Though Captain Korzeniowski didn't know it, his sea career was drawing to a close. In 1889 he had started a novel based on his experiences in the East. He worked on it in Africa and on his return, and in 1895 it was published as Almayer's Folly by Joseph Conrad. (Years of hearing the British garble "Korzeniowski" convinced him to put something they could pronounce on the title page.) It was, like most of his books over the next two decades, a critical but not a popular success. Writing was an agony for Conrad: he was painfully slow at it, though the necessity of getting paid made him work faster than he liked. As a result of hurry, he never felt satisfied with the finished product. (Of the masterful Heart of Darkness he wrote at the time, "it is terribly bad in places and falls short of my intention as a whole.") Marriage and the birth of two sons made his financial strain even more desperate. Periods of intense productivity (such as the mere two months in which he completed Heart of Darkness) alternated with periods of despair in which nothing got written, as well as with his recurrent bouts of nervous exhaustion and gout. A description Conrad gave of his father could have described himself: "A man of great sensibilities; of exalted and dreamy temperament; with a terrible gift of irony and of gloomy disposition".

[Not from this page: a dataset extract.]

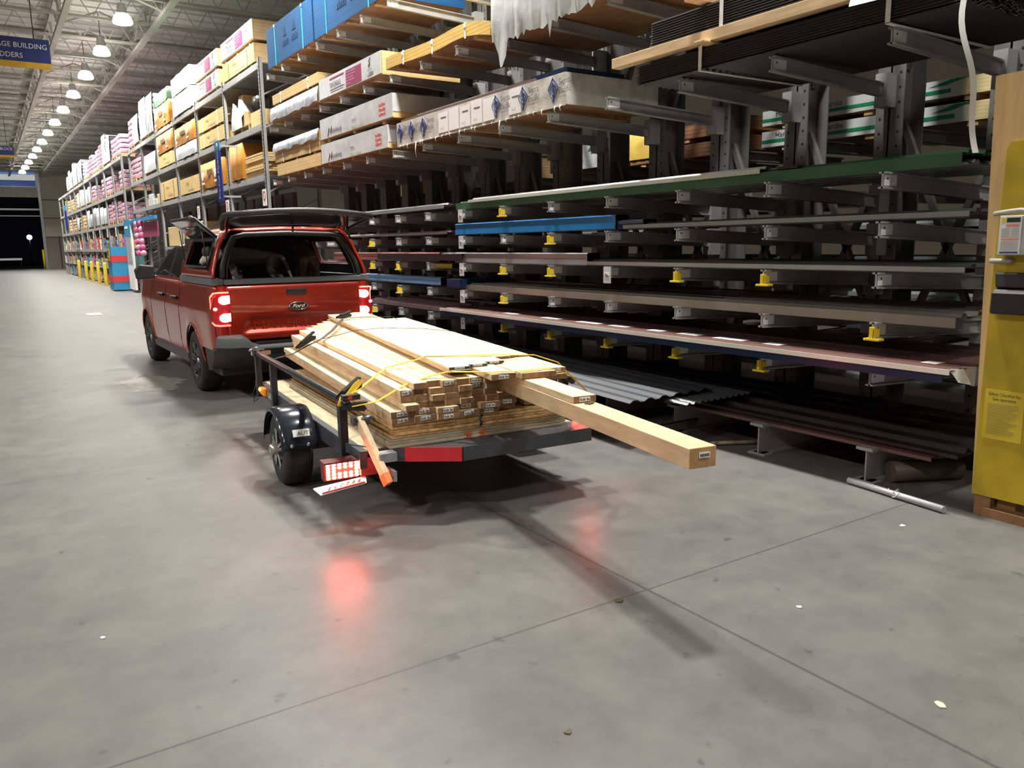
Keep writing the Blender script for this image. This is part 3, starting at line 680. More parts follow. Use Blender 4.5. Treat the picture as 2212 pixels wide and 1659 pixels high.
back_unit('siding_unit', 'lower white and green wrapped siding unit seen through the near rack', 'siding', 3.4, 5.9, 2.56, 2.76, ply_l, extra=hardie)
back_unit('siding_unit', 'upper white and green wrapped siding unit seen through the near rack', 'siding', 3.45, 5.9, 2.78, 2.97, ply_l, extra=hardie)
back_unit('lumber_unit', 'lower reddish brown timber stack seen through the near rack', 'lumber', 6.0, 8.0, 2.56, 2.76, cedar)
back_unit('lumber_unit', 'upper reddish brown timber stack seen through the near rack', 'lumber', 6.05, 8.0, 2.78, 2.97, cedar, strapm=white_pap)
def film_only(mt):
    def q(t, x0, y0, y1, z0, z1):
        m = MB(); P = []
        for i in range(13):
            y = y0 - .01 + (y1 - y0 + .02) * i / 12; P.append([(x0 - .01 - .015 * R.random(), y, z0 - .02), (x0 - .02 - .02 * R.random(), y, (z0 + z1) / 2), (x0 - .01, y, z1 + .01), (x0 + .8, y, z1 + .01)])
        m.grid(P); m.build('film', mt, t)
    return q
back_unit('lumber_unit', 'shiny yellow wrapped lumber seen between the rack columns', 'lumber', 7.4, 8.3, 2.64, 2.99, lum_t, extra=film_only(wrap_y))
def lumber_wrap(t, x0, y0, y1, z0, z1):
    m = MB(); m.box(x0 - .005, x0, y0, y1, z0, z1); m.box(x0 - .005, x0 + 1.2, y0, y1, z1, z1 + .005)
    T(m, 'Lumber', .1, x0 - .006, y1 - .1, z0 + .24, 'LEFT', 1, 1); T(m, 'PREMIUM', .07, x0 - .006, y1 - .5, z0 + .08, 'LEFT', 1, 1)
    m.m = 1; m.prism([(x0 - .007, y0 + .42, z0 + .22), (x0 - .007, y0 + .34, z0 + .32), (x0 - .007, y0 + .26, z0 + .22)], (.002, 0, 0)); m.box(x0 - .007, x0 - .005, y0 + .33, y0 + .35, z0 + .18, z0 + .3)
    m.build('printed_wrap', [wrap_w, mat('dark_green_print', (.05, .14, .09), .6)], t)
back_unit('lumber_unit', 'white wrapped lumber printed PREMIUM seen between rack columns', 'lumber', 8.45, 9.75, 2.6, 2.99, lum_t, extra=lumber_wrap)
back_unit('lumber_unit', 'white film wrapped pack seen between columns left of the PREMIUM lumber', 'lumber', 10.2, 11.1, 2.58, 2.93, lum_t, extra=film_only(wrap_w))
back_unit('plywood_unit', 'tan pack with white film seen between the columns behind the truck', 'plywood', 11.5, 13.6, 2.55, 2.98, ply_t, extra=film_only(wrap_c))
back_unit('plywood_unit', 'tan boards seen farthest left between the cantilever columns', 'plywood', 13.9, 15.4, 2.55, 2.95, ply_t)
t = thing('cantilever_rack', 'grey rack arms facing the next aisle, seen between the columns', 'rack', (6.9, 8, 2.4))
for k in range(0, 15):
    y = YK[k]; m = MB(); ibeam(m, (XC + .3, y, 2.44), (XC + 2.0, y, 2.44), .1, .085); m.build('arm', steel_dk, t)
    for z in LV:
        m = MB(); ibeam(m, (XC + .3, y, z - .02), (XC + 1.9, y, z), .1, .085); m.build('arm', steel_dk, t)
m = MB()
for k in range(6):
    tag(rib_panel('grey roofing panel on the back rack', 2.4, 15, ([.29] + [q + .13 for q in reversed(LV)])[k], sh_char if k % 2 else sh_grey, x0=7.2, dep=1.0, lip=.04), 'grey roofing panel facing the next aisle, %s layer from the floor' % ORD[k], 'roofing', 'panels facing the next aisle')
m.bm.free()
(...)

Although Conrad's income from writing remained small, his reputation steadily grew. He could count among his friends and admirers such famous names as Ford Madox Ford, Stephen Crane, H. G. Wells, Bertrand Russell, and his idol, Henry James. Financial security eventually came: in 1910 he was awarded a small pension; an American collector began purchasing his manuscripts; and his novel Chance, serialized in 1912 and published in book form two years later on both sides of the Atlantic, became his first bestseller.
Conrad died in 1924 at the age of 66. He had attained international renown, but even then he was popularly regarded mainly as a teller of colorful adventures and sea stories. But his experiments in style and technique exerted a major influence on the development of the modern novel. Since his death, the profundity--and darkness--of his vision have become widely recognized.